## SET EXERCISE:
Where a line contains the word "picture", copy that line in full.

-- start --

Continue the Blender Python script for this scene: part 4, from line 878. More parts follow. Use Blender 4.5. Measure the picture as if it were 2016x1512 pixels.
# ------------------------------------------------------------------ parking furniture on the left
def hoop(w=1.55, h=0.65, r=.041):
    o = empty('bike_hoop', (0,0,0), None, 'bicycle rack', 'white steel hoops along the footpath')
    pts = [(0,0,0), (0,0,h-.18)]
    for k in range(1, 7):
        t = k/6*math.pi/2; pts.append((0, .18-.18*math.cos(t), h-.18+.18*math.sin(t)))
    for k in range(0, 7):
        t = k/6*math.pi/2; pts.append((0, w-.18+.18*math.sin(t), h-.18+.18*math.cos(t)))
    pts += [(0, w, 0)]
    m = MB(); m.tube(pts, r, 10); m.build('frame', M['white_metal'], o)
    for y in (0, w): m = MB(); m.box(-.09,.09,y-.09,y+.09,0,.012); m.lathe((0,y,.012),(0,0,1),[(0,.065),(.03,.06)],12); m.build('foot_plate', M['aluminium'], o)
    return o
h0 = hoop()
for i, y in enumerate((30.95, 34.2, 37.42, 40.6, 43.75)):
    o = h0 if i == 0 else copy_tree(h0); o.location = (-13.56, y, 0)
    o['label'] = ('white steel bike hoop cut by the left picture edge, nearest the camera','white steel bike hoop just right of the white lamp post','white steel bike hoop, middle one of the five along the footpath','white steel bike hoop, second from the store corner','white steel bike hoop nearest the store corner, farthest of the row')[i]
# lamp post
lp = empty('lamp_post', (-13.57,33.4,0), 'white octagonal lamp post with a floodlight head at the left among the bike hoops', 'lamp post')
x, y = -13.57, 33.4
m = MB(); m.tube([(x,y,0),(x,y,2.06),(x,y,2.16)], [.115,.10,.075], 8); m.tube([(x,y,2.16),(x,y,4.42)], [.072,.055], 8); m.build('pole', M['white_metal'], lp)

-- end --

## TASK ANSWER:
Continue the Blender Python script for this scene: part 4, from line 878. More parts follow. Use Blender 4.5. Measure the picture as if it were 2016x1512 pixels.
    o['label'] = ('white steel bike hoop cut by the left picture edge, nearest the camera','white steel bike hoop just right of the white lamp post','white steel bike hoop, middle one of the five along the footpath','white steel bike hoop, second from the store corner','white steel bike hoop nearest the store corner, farthest of the row')[i]